Call me today and let's work on a plan that meets your needs.
Homeownership can be very exciting.
According to Canada Mortgage and Housing Corporation (CMHC), your monthly housing costs should not be more than about 35% of your gross monthly income. This includes costs such as mortgage payments and utilities.
Your entire monthly debt load should not be more than 42% of your gross monthly income. This includes your mortgage payments and all your other debts.
To buy a home, you need a down payment. You also need money to pay for the upfront costs.
Make saving part of your monthly budget. Most employers deposit your pay directly into your chequing or savings account. Increase your chances of reaching your savings goals by setting up automatic transfers to a savings account each pay cheque.
A TFSA is an account that lets you save or invest your money tax-free. You won’t pay tax on money you withdraw from your TFSA. You can also use your TFSA to help you buy a home.
An RRSP is an account that allows you to save money for your retirement.
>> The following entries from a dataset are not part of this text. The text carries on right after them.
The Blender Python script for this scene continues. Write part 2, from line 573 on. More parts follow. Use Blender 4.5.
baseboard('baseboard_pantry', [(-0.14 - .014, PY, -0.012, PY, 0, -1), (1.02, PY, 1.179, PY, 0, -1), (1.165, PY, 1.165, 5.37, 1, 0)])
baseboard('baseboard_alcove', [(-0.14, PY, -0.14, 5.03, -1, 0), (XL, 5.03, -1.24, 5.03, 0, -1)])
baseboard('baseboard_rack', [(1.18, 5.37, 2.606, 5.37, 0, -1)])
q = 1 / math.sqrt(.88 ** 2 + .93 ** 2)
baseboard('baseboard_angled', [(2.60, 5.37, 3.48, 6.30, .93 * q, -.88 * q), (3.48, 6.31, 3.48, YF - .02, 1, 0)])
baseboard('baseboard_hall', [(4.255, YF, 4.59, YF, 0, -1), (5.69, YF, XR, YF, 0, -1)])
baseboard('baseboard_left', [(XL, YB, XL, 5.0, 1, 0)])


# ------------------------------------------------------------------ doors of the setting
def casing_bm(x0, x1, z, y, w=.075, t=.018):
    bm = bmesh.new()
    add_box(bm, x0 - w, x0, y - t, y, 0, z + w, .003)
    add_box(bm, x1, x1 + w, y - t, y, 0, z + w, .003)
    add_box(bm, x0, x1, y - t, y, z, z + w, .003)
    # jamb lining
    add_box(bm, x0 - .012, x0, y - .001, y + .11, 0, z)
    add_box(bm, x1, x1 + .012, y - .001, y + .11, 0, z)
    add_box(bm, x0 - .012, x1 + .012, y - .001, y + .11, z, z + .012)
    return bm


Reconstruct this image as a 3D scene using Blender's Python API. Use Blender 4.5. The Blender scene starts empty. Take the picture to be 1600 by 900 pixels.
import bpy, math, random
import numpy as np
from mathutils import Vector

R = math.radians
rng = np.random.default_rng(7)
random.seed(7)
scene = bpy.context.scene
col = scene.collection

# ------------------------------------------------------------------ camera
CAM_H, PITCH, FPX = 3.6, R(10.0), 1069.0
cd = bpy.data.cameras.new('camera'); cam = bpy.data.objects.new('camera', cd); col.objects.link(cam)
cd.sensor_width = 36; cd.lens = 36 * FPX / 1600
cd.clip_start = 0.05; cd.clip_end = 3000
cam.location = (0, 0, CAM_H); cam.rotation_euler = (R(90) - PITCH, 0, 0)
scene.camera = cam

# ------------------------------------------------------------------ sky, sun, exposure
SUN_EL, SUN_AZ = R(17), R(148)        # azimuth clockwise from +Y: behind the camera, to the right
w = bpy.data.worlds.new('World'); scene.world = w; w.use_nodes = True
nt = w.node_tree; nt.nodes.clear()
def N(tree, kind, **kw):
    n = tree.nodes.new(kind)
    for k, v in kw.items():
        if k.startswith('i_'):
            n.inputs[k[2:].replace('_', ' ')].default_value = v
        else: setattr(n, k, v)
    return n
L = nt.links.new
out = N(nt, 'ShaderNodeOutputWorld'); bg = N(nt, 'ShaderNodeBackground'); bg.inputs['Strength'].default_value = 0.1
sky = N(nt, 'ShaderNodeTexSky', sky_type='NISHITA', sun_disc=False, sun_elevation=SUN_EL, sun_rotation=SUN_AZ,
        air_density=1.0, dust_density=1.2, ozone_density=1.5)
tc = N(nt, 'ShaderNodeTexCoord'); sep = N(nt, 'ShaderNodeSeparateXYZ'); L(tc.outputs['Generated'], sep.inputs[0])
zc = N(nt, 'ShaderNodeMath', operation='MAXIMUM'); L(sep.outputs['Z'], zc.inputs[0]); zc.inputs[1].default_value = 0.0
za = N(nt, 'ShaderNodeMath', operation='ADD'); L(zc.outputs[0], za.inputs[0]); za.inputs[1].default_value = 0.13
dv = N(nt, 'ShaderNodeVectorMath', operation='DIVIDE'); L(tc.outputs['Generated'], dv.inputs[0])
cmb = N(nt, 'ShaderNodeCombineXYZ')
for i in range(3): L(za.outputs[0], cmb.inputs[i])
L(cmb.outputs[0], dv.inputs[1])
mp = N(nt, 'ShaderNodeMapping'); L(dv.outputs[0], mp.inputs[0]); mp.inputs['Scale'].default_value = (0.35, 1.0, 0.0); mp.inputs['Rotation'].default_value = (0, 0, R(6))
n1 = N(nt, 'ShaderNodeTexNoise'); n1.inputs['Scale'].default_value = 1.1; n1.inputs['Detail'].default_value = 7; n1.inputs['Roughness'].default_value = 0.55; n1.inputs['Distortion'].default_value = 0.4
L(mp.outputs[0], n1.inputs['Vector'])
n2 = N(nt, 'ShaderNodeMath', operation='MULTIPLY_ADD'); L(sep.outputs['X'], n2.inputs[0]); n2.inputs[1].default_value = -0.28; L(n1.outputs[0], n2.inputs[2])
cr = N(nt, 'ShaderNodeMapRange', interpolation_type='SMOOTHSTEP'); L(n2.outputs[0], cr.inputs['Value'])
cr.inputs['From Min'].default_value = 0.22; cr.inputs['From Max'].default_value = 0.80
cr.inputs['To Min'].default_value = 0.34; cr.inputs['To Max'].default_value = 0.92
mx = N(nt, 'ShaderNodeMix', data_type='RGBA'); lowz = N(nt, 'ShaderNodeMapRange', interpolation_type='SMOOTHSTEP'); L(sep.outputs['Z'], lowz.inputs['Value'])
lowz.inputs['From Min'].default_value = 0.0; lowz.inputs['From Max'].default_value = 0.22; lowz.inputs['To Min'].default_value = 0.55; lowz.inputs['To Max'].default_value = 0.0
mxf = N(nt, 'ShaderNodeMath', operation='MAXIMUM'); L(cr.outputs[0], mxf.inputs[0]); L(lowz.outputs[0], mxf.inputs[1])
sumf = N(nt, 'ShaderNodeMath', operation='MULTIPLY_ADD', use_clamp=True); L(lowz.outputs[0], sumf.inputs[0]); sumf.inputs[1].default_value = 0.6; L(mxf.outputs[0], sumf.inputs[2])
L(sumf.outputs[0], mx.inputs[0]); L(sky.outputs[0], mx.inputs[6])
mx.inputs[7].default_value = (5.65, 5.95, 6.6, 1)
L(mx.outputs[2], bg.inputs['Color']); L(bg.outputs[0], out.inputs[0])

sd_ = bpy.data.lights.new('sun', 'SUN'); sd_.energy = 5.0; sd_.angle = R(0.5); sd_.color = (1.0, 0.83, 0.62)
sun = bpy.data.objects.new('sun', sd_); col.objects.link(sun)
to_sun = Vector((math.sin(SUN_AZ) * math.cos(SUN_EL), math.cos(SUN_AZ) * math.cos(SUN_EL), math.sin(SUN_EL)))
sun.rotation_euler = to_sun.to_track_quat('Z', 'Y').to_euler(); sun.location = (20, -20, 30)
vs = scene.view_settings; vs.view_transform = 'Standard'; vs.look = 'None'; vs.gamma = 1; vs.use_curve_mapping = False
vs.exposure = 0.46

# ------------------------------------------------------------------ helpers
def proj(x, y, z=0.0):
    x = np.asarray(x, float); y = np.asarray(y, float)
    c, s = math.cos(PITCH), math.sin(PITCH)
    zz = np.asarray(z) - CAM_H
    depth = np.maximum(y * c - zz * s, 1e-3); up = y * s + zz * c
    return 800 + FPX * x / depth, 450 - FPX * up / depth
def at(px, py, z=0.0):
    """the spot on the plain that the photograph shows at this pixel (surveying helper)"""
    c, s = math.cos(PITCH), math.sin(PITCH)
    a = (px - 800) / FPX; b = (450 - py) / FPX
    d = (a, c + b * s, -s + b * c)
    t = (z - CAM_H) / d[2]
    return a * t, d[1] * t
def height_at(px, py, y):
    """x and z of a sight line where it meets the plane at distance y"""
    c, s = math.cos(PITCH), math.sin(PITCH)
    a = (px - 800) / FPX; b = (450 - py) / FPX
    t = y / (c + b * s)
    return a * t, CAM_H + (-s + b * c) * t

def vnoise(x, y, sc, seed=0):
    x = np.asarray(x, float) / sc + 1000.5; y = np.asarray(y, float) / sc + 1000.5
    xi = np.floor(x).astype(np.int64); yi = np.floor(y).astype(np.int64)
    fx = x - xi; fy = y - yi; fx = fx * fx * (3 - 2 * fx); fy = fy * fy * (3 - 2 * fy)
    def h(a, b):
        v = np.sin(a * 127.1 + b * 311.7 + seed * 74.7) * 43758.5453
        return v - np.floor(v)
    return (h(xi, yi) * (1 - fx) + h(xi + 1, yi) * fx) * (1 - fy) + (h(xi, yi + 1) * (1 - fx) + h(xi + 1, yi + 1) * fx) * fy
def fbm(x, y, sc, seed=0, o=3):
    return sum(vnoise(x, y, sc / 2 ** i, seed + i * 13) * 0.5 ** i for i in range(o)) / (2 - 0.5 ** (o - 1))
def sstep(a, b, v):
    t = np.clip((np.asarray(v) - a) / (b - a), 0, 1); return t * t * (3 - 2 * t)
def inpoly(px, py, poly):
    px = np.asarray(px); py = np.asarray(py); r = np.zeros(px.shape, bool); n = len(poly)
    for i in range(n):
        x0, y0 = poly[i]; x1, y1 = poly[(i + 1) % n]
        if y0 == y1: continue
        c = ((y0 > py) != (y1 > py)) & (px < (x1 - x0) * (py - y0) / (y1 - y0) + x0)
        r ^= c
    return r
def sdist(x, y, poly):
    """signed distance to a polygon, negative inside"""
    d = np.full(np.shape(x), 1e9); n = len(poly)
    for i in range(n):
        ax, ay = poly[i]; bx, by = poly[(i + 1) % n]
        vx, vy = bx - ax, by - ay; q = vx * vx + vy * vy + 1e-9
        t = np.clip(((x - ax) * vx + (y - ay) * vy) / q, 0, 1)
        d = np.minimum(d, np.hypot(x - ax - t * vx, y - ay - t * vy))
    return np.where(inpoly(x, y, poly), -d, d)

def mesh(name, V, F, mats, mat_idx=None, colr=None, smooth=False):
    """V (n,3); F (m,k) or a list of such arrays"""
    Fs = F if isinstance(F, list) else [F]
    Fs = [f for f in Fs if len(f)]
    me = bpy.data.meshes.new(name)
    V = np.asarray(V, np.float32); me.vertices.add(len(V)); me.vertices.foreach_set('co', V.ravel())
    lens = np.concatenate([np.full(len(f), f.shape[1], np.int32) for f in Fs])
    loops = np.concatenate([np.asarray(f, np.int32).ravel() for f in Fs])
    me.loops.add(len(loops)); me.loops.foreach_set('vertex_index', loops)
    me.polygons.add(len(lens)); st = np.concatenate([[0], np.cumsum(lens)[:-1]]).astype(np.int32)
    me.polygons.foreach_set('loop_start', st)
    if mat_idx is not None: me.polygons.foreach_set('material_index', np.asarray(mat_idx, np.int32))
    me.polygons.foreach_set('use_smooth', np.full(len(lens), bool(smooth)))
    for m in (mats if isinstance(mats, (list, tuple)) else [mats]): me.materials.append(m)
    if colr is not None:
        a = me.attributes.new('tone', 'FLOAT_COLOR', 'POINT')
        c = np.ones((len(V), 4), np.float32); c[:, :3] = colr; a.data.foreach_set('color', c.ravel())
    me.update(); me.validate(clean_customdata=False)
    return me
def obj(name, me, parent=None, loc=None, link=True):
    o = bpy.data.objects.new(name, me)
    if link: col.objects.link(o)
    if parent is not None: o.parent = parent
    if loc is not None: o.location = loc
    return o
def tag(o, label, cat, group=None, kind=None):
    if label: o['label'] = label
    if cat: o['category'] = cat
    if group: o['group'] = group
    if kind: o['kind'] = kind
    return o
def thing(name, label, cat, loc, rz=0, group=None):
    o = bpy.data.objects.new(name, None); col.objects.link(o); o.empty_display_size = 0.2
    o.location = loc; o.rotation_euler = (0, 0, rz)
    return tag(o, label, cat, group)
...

You don’t pay taxes on your savings until you withdraw money from the RRSP.
If you’re a first-time homebuyer, the HBP allows you to withdraw up to $35,000 from your RRSPs tax-free to put toward buying your first home.
This incentive offers 5% or 10% of your home's purchase price to put towards a down payment.
Learn more about the First-Time Home Buyer Incentive.
If you plan to buy a home in the near future, focus on building your savings. You’ll want to keep your money protected and easily accessible.
Short-term savings and investment options may include:
savings accounts
short-term guaranteed investment certificates (GIC)
low-risk mutual funds
Ask your financial institution or advisor about the short-term investments they offer and how they work.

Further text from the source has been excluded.